• [Set problem] In the listing that follows, retype every line from the first through the one containing "sc.view_settings.exposure = 0.0". Pictures are to be left out.
-- Start of Provided data --
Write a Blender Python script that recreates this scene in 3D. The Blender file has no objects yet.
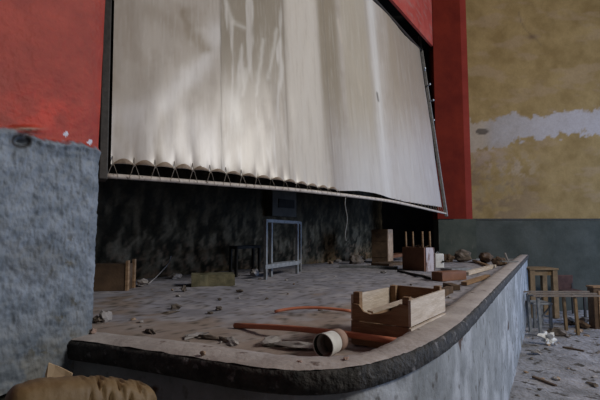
import bpy, bmesh, math, random
from mathutils import Vector, Matrix, noise
random.seed(7)
sc = bpy.context.scene
C = sc.collection

# ------------------------------------------------------------------ camera
EYE = 1.37; F = 433.0; PITCH = math.atan(35/433)
cam_d = bpy.data.cameras.new('camera'); cam = bpy.data.objects.new('camera', cam_d); C.objects.link(cam)
cam_d.sensor_fit = 'HORIZONTAL'; cam_d.sensor_width = 36; cam_d.lens = 36*F/600
cam_d.clip_start = 0.02
cam.location = (0, 0, EYE); cam.rotation_euler = (math.pi/2 + PITCH, 0, 0)
sc.camera = cam
# ------------------------------------------------------------------ world, lights, exposure
w = bpy.data.worlds.new('world'); sc.world = w; w.use_nodes = True
bg = w.node_tree.nodes['Background']; bg.inputs[0].default_value = (0.62, 0.76, 1.0, 1); bg.inputs[1].default_value = 0.40
def area(name, loc, target, size, sizey, power, col):
    l = bpy.data.lights.new(name, 'AREA'); l.shape = 'RECTANGLE'; l.size = size; l.size_y = sizey
    l.energy = power; l.color = col
    o = bpy.data.objects.new(name, l); C.objects.link(o); o.location = loc
    o.rotation_euler = (Vector(target)-Vector(loc)).to_track_quat('-Z', 'Y').to_euler()
    return o
area('high_window_daylight', (7.2, 0.5, 5.7), (0.4, 3.6, 1.9), 2.2, 1.4, 430, (1.0, 0.96, 0.90))
area('doorway_daylight', (9.8, 5.6, 1.6), (4.0, 5.6, 0.7), 1.8, 2.4, 300, (0.38, 0.58, 1.0))
sc.view_settings.view_transform = 'Standard'; sc.view_settings.look = 'None'
sc.view_settings.gamma = 1; sc.view_settings.use_curve_mapping = False
sc.view_settings.exposure = 0.0

# ------------------------------------------------------------------ helpers
cp, sp = math.cos(PITCH), math.sin(PITCH)
def ray(px, py):
    a = (px-300)/F; b = (200-py)/F
    return Vector((a, cp-b*sp, sp+b*cp))
def G(px, py, z):                       # a photo point lying on the level z
    r = ray(px, py); t = (z-EYE)/r.z
    return Vector((r.x*t, r.y*t, z))
def P(px, py, Y):                       # a photo point at distance Y
    r = ray(px, py); t = Y/r.y
    return Vector((r.x*t, Y, EYE+r.z*t))
def proj(v):
    x, y, z = v[0], v[1], v[2]-EYE
    f = y*cp+z*sp; u = z*cp-y*sp
    return 300+F*x/f, 200-F*u/f

def lerp(a, b, t): return a+(b-a)*t
def table(tab, x):
    if x <= tab[0][0]: return tab[0][1]
    for (x0, y0), (x1, y1) in zip(tab, tab[1:]):
        if x <= x1: return y0+(y1-y0)*(x-x0)/(x1-x0)
    return tab[-1][1]

def mat(name, cols, scale=6, rough=0.85, bump=0.3, bscale=40, detail=6, stretch=(1,1,1), spec=0.3, pos=(0.35,0.65), metal=0, bdist=0.01, coord='Object', extra=None):
    m = bpy.data.materials.new(name); m.use_nodes = True
    nt = m.node_tree; N = nt.nodes; L = nt.links
    b = N['Principled BSDF']; b.inputs['Roughness'].default_value = rough
    b.inputs['Specular IOR Level'].default_value = spec; b.inputs['Metallic'].default_value = metal
    tc = N.new('ShaderNodeTexCoord'); mp = N.new('ShaderNodeMapping'); mp.inputs['Scale'].default_value = stretch
    L.new(tc.outputs[coord], mp.inputs[0])
    n = N.new('ShaderNodeTexNoise'); n.inputs['Scale'].default_value = scale; n.inputs['Detail'].default_value = detail
    n.inputs['Roughness'].default_value = 0.62
    L.new(mp.outputs[0], n.inputs['Vector'])
    r = N.new('ShaderNodeValToRGB'); e = r.color_ramp
    k = len(cols)
    for i, c in enumerate(cols):
        p = pos[0]+(pos[1]-pos[0])*(i/(k-1) if k > 1 else 0)
        el = e.elements[i] if i < 2 else e.elements.new(p)
        el.position = p; el.color = (*c, 1)
    L.new(n.outputs[0], r.inputs[0]); out = r.outputs[0]
    if extra:
        for (c, sc_, lo, hi, st) in extra:          # spots of another colour over the first
            mp2 = N.new('ShaderNodeMapping'); mp2.inputs['Scale'].default_value = st; mp2.inputs['Location'].default_value = (3.1*sc_, 1.7, 5.3)
            L.new(tc.outputs[coord], mp2.inputs[0])
            n2 = N.new('ShaderNodeTexNoise'); n2.inputs['Scale'].default_value = sc_; n2.inputs['Detail'].default_value = 8
            L.new(mp2.outputs[0], n2.inputs['Vector'])
            r2 = N.new('ShaderNodeMapRange'); r2.inputs[1].default_value = lo; r2.inputs[2].default_value = hi
            L.new(n2.outputs[0], r2.inputs[0])
            mx = N.new('ShaderNodeMix'); mx.data_type = 'RGBA'
            L.new(r2.outputs[0], mx.inputs[0]); L.new(out, mx.inputs[6]); mx.inputs[7].default_value = (*c, 1)
            out = mx.outputs[2]
    L.new(out, b.inputs['Base Color'])
    if bump:
        n3 = N.new('ShaderNodeTexNoise'); n3.inputs['Scale'].default_value = bscale; n3.inputs['Detail'].default_value = 5
        L.new(mp.outputs[0], n3.inputs['Vector'])
        bp = N.new('ShaderNodeBump'); bp.inputs['Strength'].default_value = bump; bp.inputs['Distance'].default_value = bdist
        L.new(n3.outputs[0], bp.inputs['Height']); L.new(bp.outputs[0], b.inputs['Normal'])
    return m

def attr_mat(name, rough, spec, bump, bscale, bdist=0.01, stretch=(1,1,1), fine=0.12, fscale=30, coord='Object'):
    """surface whose paint, plaster and stain patches, and some shade, are stored as a colour attribute"""
    m = mat(name, [(1-fine,)*3, (1,1,1)], fscale, rough, bump, bscale, stretch=stretch, spec=spec, bdist=bdist, coord=coord)
    nt = m.node_tree; b = nt.nodes['Principled BSDF']
    src = b.inputs['Base Color'].links[0].from_socket
    a = nt.nodes.new('ShaderNodeVertexColor'); a.layer_name = 'paint'
    mx = nt.nodes.new('ShaderNodeMix'); mx.data_type = 'RGBA'; mx.blend_type = 'MULTIPLY'; mx.inputs[0].default_value = 1
    nt.links.new(a.outputs[0], mx.inputs[6]); nt.links.new(src, mx.inputs[7])
    nt.links.new(mx.outputs[2], b.inputs['Base Color'])
    return m

def obj(name, bm, m, parent=None, smooth=False, bevel=0, loc=None):
    me = bpy.data.meshes.new(name)
    bmesh.ops.recalc_face_normals(bm, faces=bm.faces)
    if loc is not None: bmesh.ops.translate(bm, verts=bm.verts, vec=-Vector(loc))
    bm.to_mesh(me); bm.free()
    if m: me.materials.append(m)
    if smooth:
        for p in me.polygons: p.use_smooth = True
    o = bpy.data.objects.new(name, me); C.objects.link(o)
    if loc is not None: o.location = loc
    if parent: o.parent = parent
    if bevel:
        md = o.modifiers.new('bevel', 'BEVEL'); md.width = bevel; md.segments = 2; md.limit_method = 'ANGLE'
    return o
def tag(o, label, cat, group=None, kind=None):
    o['label'] = label; o['category'] = cat
    if group: o['group'] = group
    if kind: o['kind'] = kind
    return o
def thing(name, label, cat, loc=(0,0,0), rz=0, group=None):
    o = bpy.data.objects.new(name, None); C.objects.link(o); o.location = loc; o.rotation_euler = (0,0,rz)
    o.empty_display_size = 0.05
    return tag(o, label, cat, group)
def struct(name, bm, m, smooth=False, bevel=0):
    o = obj(name, bm, m, smooth=smooth, bevel=bevel); o['kind'] = 'structure'; return o
def box(bm, c, s, M=None):
    r = bmesh.ops.create_cube(bm, size=1)
    T = Matrix.Translation(c) @ (M.to_4x4() if M else Matrix.Identity(4)) @ Matrix.Diagonal((s[0], s[1], s[2], 1))
    bmesh.ops.transform(bm, matrix=T, verts=r['verts']); return r['verts']
def basis(p0, p1, up=(0,0,1)):
    d = (Vector(p1)-Vector(p0)).normalized(); u = Vector(up)
    if abs(d.dot(u)) > .98: u = Vector((0,1,0))
    s = d.cross(u).normalized(); t = s.cross(d).normalized()
    return Matrix((d, s, t)).transposed()
def beam(bm, p0, p1, wd, th, up=(0,0,1)):
    p0 = Vector(p0); p1 = Vector(p1)
    return box(bm, (p0+p1)/2, ((p1-p0).length, wd, th), basis(p0, p1, up))
def tube(bm, pts, r, n=10, caps=True):
    rings = []
    pts = [Vector(p) for p in pts]
    for i, p in enumerate(pts):
        d = (pts[min(i+1, len(pts)-1)]-pts[max(i-1, 0)]).normalized()
        up = Vector((0,0,1)) if abs(d.z) < .9 else Vector((0,1,0))
        s = d.cross(up).normalized(); t = s.cross(d)
        rr = r[i] if isinstance(r, (list, tuple)) else r
        rings.append([bm.verts.new(p+(s*math.cos(2*math.pi*k/n)+t*math.sin(2*math.pi*k/n))*rr) for k in range(n)])
    for a, b in zip(rings, rings[1:]):
        for k in range(n): bm.faces.new((a[k], a[(k+1)%n], b[(k+1)%n], b[k]))
    if caps: bm.faces.new(rings[0]); bm.faces.new(rings[-1])
def prism(bm, poly, z0, z1):
    lo = [bm.verts.new((p[0], p[1], z0)) for p in poly]; hi = [bm.verts.new((p[0], p[1], z1)) for p in poly]
    n = len(poly)
    for i in range(n): bm.faces.new((lo[i], lo[(i+1)%n], hi[(i+1)%n], hi[i]))
    bm.faces.new(hi); bm.faces.new(lo[::-1])
def slab(bm, p0, p1, back, thick, z0, z1):      # wall from p0 to p1 in plan, thickness towards `back`
    b = Vector((back[0], back[1])).normalized()*thick
    p0 = Vector(p0[:2]); p1 = Vector(p1[:2])
    prism(bm, [p0, p1, p1+b, p0+b], z0, z1)
def rock(bm, c, s, seed, sub=2, flat=0.6, rough=.35):
    r = bmesh.ops.create_icosphere(bm, subdivisions=sub, radius=1)
    for v in r['verts']:
        k = 1+rough*noise.noise(v.co*1.6+Vector((seed*3.7, seed, -seed)))*2
        v.co = Vector((v.co.x*k*s[0], v.co.y*k*s[1], v.co.z*k*s[2]*flat))
    zmin = min(v.co.z for v in r['verts'])
    bmesh.ops.rotate(bm, verts=r['verts'], cent=(0,0,0), matrix=Matrix.Rotation(seed*1.3, 3, 'Z'))
    bmesh.ops.translate(bm, verts=r['verts'], vec=(c[0], c[1], c[2]-zmin*.92))
def grid_surface(bm, rows):                     # rows of points
    vs = [[bm.verts.new(p) for p in r] for r in rows]
    for a, b in zip(vs, vs[1:]):
        for i in range(len(a)-1): bm.faces.new((a[i], a[i+1], b[i+1], b[i]))
    return vs
def paint(o, fn):
    me = o.data; ca = me.color_attributes.new('paint', 'FLOAT_COLOR', 'POINT')
    for i, v in enumerate(me.vertices): ca.data[i].color = (*fn(o.matrix_world @ v.co), 1)
def mixc(a, b, t):
    t = max(0, min(1, t)); return tuple(x+(y-x)*t for x, y in zip(a, b))
def sst(a, b, x):
    t = max(0, min(1, (x-a)/(b-a))); return t*t*(3-2*t)
def fb(x, y, z=0, o=4): return noise.fractal(Vector((x, y, z)), 0.6, 2.1, o)

KT = EYE-0.35      # kerb top
SF = EYE-0.44      # stage floor
DADO = EYE+0.29
U = Vector((0.57, 1.0, 0)).normalized()         # direction of the stage front and proscenium
NB = Vector((-U.y, U.x, 0))                     # towards the back of the stage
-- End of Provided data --
• [Final result]
Write a Blender Python script that recreates this scene in 3D. The Blender file has no objects yet.
import bpy, bmesh, math, random
from mathutils import Vector, Matrix, noise
random.seed(7)
sc = bpy.context.scene
C = sc.collection

# ------------------------------------------------------------------ camera
EYE = 1.37; F = 433.0; PITCH = math.atan(35/433)
cam_d = bpy.data.cameras.new('camera'); cam = bpy.data.objects.new('camera', cam_d); C.objects.link(cam)
cam_d.sensor_fit = 'HORIZONTAL'; cam_d.sensor_width = 36; cam_d.lens = 36*F/600
cam_d.clip_start = 0.02
cam.location = (0, 0, EYE); cam.rotation_euler = (math.pi/2 + PITCH, 0, 0)
sc.camera = cam
# ------------------------------------------------------------------ world, lights, exposure
w = bpy.data.worlds.new('world'); sc.world = w; w.use_nodes = True
bg = w.node_tree.nodes['Background']; bg.inputs[0].default_value = (0.62, 0.76, 1.0, 1); bg.inputs[1].default_value = 0.40
def area(name, loc, target, size, sizey, power, col):
    l = bpy.data.lights.new(name, 'AREA'); l.shape = 'RECTANGLE'; l.size = size; l.size_y = sizey
    l.energy = power; l.color = col
    o = bpy.data.objects.new(name, l); C.objects.link(o); o.location = loc
    o.rotation_euler = (Vector(target)-Vector(loc)).to_track_quat('-Z', 'Y').to_euler()
    return o
area('high_window_daylight', (7.2, 0.5, 5.7), (0.4, 3.6, 1.9), 2.2, 1.4, 430, (1.0, 0.96, 0.90))
area('doorway_daylight', (9.8, 5.6, 1.6), (4.0, 5.6, 0.7), 1.8, 2.4, 300, (0.38, 0.58, 1.0))
sc.view_settings.view_transform = 'Standard'; sc.view_settings.look = 'None'
sc.view_settings.gamma = 1; sc.view_settings.use_curve_mapping = False
sc.view_settings.exposure = 0.0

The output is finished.